Las profundas raíces de las formas basadas en la jerarquización intelectual dentro de los salones de clase, ha permitido la normalización de prácticas docentes que ejercen un poder adjudicado, pero también, atribuido a la enseñanza, estableciendo formas impositivas en las relaciones pedagógicas, de sometimiento y subordinación.
Por un lado, culturalmente, la escuela ha sido el espacio de formación y enseñanza con el uso de las herramientas necesarias para el aprendizaje. En el México colonial, se enraizó la creencia que la escuela sólo era para la gente que merecía estar ahí; era para aquellas personas que cumplían con una serie de características, que evidenciaban superioridad racial; ideología que forma parte de la herencia cultural eurocéntrica, patriarcal y capitalista.
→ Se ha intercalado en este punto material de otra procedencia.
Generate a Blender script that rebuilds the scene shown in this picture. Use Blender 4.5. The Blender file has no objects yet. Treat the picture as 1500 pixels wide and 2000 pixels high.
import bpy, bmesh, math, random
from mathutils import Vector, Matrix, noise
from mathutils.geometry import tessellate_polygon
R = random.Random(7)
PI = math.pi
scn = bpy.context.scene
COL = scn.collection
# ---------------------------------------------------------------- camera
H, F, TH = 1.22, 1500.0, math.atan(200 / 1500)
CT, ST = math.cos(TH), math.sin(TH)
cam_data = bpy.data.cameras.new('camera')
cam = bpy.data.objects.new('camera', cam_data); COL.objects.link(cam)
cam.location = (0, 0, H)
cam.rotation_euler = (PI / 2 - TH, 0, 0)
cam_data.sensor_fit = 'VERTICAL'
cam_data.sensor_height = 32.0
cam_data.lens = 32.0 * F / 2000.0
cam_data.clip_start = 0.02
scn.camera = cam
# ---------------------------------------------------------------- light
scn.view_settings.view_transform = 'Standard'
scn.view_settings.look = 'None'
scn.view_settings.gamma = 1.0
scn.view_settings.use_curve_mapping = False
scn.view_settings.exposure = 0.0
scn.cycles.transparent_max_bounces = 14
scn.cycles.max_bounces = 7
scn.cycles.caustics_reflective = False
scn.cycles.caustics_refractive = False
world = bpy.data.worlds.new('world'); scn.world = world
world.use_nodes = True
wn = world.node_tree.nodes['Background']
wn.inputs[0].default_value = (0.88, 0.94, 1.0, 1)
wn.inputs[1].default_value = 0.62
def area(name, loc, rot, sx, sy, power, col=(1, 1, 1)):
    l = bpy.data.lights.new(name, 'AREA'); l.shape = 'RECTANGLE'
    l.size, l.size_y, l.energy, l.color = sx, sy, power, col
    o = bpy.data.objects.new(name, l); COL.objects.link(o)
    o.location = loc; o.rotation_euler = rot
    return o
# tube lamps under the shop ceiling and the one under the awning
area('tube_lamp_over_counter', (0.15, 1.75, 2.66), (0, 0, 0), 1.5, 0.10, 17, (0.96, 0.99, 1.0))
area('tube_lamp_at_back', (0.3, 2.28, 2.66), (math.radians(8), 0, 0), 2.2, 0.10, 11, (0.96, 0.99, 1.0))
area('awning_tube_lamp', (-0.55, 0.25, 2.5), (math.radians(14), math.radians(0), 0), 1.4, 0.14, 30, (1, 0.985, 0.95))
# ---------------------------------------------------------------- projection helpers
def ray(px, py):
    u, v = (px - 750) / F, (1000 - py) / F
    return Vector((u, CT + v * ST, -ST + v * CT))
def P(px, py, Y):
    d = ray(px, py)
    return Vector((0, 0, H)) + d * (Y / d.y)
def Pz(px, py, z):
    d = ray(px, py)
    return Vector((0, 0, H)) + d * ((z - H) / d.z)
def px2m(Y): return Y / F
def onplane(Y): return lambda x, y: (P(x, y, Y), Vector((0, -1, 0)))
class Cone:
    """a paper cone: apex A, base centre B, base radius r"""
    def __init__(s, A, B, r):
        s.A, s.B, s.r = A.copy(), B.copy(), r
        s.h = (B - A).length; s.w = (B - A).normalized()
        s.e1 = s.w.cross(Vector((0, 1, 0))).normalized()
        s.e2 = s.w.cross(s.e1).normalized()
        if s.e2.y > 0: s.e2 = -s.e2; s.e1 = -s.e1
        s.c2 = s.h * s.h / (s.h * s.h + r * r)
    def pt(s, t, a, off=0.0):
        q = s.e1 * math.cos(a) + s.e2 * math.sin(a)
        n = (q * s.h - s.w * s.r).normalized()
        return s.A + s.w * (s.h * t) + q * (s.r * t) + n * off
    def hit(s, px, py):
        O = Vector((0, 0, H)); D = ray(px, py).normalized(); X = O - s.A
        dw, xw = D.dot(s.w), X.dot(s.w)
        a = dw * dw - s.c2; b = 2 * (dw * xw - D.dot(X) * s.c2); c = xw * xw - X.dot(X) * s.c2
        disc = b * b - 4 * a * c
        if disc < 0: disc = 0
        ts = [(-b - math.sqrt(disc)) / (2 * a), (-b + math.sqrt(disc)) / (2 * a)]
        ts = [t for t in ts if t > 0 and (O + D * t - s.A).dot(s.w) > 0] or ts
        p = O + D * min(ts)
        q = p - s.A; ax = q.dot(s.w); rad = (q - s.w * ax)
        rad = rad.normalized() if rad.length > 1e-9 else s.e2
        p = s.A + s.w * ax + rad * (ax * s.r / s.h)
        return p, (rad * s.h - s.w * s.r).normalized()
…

Posteriormente, la vida escolar era gobernada a través del tradicional, y aún actual, “control de grupo”, que permite de forma explícita el uso de formas de violencia física y psicológica, otorgando un poder supremo a la figura docente, avalada por el entorno social y familiar.
Ahora, el sometimiento sútil, pero igual de dañino, se ejerce a través de la currícula, de la selección de aprendizajes, del ejercicio autoritario en los salones de clase, del control en las interacciones entre alumnos y docentes, en las que se ejerce autoridad pedagógica y, en cinsecuencia, violencia simbólica.
En la ponencia mostraremos resultados acerca de la visión adultocéntrica que normaliza el ejercicio del poder en las aulas a nombre de la educación, de la autorización de enseñar y mediante prácticas académicas autorizadas y de superioridad aprendidas, que tarde o temprano normalizan violencias estructurales.